■ EXERCISE PROMPT ■
For the records that follow, return only the count of lines containing the string "Blender".

Rows from a 3D scene dataset:

.....

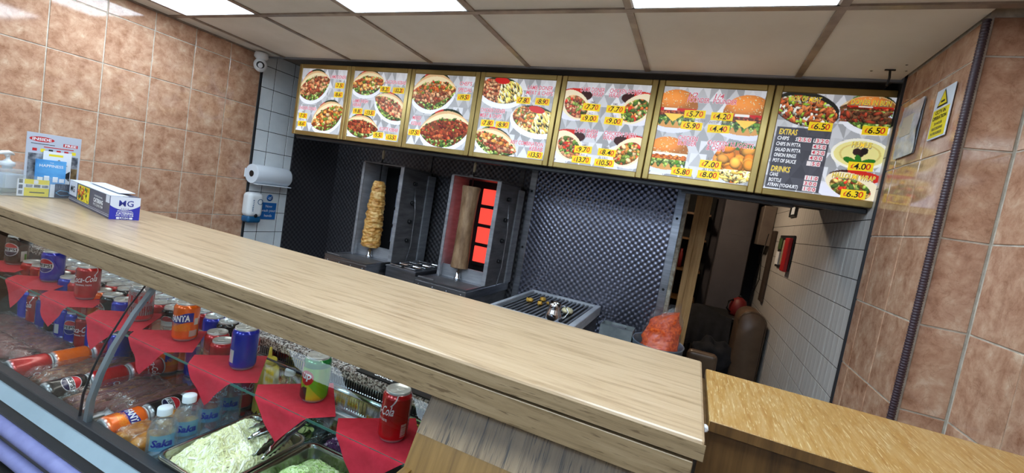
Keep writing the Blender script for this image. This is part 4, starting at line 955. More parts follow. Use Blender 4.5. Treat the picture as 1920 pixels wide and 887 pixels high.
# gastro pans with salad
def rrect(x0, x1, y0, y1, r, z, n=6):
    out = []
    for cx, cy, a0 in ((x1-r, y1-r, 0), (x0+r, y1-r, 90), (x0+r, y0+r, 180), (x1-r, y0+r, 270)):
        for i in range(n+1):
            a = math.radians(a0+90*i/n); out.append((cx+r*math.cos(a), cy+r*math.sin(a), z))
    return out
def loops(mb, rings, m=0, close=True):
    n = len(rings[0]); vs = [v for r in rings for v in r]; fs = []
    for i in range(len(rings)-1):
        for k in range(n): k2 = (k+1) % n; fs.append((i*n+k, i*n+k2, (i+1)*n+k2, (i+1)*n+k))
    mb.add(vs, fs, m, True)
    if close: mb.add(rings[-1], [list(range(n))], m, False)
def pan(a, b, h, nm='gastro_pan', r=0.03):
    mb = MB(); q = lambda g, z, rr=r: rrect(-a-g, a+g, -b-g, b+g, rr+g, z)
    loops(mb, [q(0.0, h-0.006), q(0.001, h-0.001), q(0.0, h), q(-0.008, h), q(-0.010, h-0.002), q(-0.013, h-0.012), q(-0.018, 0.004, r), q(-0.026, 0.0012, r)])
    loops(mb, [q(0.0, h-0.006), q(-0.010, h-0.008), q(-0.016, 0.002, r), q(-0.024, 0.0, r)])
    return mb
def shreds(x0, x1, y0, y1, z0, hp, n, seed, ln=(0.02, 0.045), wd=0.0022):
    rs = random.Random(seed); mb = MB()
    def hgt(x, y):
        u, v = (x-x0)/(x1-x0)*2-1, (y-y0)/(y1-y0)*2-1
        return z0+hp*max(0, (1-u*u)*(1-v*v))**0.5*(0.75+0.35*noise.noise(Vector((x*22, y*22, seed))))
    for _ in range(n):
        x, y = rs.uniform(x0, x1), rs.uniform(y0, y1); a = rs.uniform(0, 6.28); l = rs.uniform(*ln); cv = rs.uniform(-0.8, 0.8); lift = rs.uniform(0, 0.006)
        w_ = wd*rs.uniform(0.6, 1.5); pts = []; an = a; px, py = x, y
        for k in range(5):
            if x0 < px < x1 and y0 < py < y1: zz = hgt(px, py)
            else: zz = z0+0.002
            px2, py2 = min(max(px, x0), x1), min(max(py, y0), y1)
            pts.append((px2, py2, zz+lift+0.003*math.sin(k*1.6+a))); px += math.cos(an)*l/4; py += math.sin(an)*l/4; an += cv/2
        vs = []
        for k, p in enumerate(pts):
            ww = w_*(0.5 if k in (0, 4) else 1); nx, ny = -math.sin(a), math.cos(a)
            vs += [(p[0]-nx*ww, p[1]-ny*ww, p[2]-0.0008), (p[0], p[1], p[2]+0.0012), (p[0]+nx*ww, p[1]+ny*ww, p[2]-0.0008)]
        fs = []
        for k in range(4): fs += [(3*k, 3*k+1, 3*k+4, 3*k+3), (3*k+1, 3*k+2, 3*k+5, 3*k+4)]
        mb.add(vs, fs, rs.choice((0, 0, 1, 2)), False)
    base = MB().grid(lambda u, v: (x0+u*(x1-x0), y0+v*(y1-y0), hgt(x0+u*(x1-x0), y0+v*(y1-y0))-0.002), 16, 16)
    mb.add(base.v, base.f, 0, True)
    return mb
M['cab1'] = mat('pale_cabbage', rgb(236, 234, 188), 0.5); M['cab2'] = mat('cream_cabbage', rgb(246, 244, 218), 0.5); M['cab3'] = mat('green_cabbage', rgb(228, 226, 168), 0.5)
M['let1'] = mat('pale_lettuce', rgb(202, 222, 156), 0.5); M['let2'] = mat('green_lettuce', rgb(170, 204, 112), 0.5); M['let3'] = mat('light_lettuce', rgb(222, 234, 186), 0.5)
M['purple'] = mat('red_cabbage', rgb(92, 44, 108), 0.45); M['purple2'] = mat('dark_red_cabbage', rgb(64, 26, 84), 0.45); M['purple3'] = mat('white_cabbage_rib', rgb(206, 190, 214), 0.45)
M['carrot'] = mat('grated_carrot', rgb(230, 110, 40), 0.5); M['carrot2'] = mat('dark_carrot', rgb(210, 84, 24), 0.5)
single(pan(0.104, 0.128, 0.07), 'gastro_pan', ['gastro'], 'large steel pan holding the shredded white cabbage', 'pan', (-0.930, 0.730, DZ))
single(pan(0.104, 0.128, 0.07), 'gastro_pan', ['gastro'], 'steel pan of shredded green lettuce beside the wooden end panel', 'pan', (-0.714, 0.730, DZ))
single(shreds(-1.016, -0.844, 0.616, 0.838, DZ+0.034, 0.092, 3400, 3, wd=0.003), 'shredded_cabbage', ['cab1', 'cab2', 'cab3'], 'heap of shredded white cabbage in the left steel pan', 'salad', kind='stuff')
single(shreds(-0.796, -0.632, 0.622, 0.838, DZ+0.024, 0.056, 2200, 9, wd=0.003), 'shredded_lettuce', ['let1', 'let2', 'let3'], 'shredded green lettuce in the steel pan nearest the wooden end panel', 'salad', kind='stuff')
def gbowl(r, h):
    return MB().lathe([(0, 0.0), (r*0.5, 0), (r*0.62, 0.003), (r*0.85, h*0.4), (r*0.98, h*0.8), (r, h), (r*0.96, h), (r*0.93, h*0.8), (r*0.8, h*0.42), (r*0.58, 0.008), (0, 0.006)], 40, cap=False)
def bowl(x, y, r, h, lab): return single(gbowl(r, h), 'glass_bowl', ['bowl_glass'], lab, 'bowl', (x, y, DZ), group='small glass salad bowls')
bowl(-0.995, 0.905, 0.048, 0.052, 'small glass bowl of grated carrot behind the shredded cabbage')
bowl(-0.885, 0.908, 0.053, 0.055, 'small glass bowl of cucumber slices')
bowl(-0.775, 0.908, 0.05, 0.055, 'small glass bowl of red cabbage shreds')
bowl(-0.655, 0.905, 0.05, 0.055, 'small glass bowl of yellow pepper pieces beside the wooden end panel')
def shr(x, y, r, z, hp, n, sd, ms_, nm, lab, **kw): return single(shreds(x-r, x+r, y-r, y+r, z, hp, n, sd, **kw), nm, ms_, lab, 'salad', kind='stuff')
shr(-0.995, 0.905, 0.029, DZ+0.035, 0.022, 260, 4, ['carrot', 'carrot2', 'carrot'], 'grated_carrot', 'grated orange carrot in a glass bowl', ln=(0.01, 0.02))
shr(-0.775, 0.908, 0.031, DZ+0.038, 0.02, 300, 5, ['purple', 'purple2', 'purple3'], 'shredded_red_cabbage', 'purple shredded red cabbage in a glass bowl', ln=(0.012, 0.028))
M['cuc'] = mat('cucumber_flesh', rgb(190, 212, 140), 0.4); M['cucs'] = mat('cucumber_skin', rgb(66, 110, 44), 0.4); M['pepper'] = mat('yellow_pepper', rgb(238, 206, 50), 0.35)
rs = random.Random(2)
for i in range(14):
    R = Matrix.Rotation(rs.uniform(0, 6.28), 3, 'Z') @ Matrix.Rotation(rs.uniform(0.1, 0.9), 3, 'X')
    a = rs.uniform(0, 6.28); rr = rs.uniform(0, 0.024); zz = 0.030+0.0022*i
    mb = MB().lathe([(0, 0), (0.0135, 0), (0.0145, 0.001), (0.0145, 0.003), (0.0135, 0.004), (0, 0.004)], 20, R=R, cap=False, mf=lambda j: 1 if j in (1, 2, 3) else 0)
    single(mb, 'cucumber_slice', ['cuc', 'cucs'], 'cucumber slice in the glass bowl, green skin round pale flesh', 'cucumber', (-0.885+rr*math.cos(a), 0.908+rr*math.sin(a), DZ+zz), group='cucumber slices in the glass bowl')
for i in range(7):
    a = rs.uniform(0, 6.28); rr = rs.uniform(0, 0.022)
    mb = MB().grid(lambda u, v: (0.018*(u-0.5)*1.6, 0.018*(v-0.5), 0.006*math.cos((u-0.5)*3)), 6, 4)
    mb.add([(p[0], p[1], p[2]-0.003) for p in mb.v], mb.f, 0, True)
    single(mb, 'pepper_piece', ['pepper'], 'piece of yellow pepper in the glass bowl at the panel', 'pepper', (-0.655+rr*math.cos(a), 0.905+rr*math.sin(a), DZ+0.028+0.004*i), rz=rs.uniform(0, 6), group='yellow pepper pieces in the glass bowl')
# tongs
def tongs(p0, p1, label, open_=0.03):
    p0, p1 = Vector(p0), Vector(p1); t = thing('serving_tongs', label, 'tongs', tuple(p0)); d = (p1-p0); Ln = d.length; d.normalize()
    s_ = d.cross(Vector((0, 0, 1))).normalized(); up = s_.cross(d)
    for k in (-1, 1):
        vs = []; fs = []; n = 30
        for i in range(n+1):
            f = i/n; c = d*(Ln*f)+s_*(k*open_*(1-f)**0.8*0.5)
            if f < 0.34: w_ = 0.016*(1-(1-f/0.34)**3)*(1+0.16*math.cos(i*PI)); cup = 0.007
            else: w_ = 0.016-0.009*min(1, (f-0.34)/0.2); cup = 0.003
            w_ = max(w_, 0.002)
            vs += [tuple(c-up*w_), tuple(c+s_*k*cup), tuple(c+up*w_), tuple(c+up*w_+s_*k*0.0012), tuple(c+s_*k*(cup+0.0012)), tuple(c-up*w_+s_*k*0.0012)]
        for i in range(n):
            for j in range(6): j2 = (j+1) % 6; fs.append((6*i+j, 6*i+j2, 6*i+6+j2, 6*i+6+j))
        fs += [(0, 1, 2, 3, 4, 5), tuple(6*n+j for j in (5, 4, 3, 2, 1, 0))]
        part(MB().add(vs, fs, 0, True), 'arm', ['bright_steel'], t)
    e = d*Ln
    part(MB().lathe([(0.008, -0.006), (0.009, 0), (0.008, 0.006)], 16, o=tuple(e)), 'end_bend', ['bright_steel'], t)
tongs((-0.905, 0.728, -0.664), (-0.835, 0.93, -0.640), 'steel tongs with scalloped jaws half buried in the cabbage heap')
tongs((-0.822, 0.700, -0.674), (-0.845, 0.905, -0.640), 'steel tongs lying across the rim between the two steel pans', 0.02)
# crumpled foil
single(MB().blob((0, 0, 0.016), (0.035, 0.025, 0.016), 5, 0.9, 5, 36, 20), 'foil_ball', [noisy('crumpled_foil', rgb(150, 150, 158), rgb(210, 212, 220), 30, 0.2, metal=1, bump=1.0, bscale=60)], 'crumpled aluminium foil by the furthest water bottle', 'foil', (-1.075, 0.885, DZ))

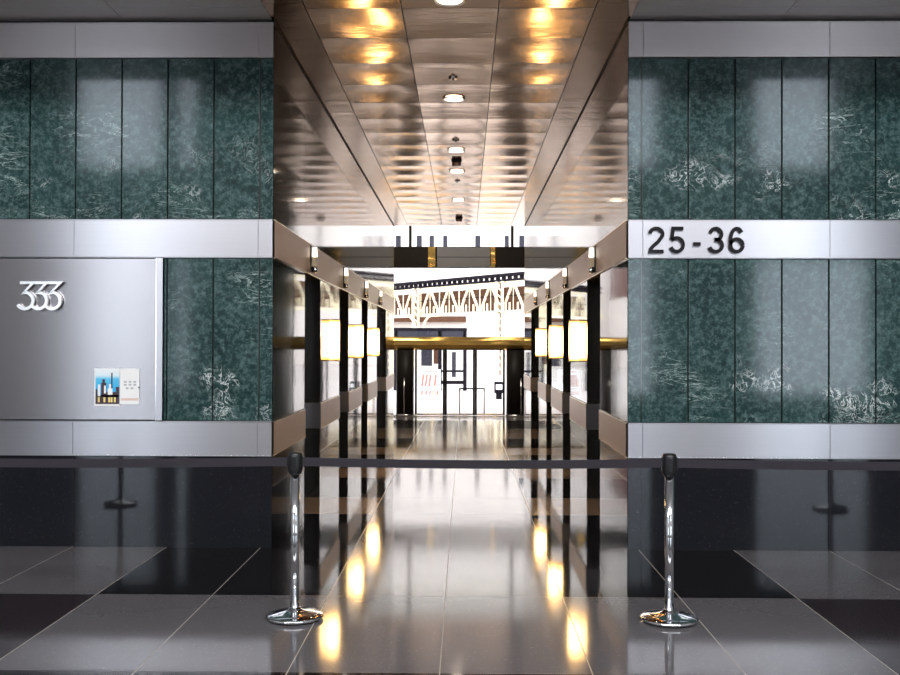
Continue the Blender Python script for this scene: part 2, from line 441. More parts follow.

.....

■ ANSWER TO THE EXERCISE ■
2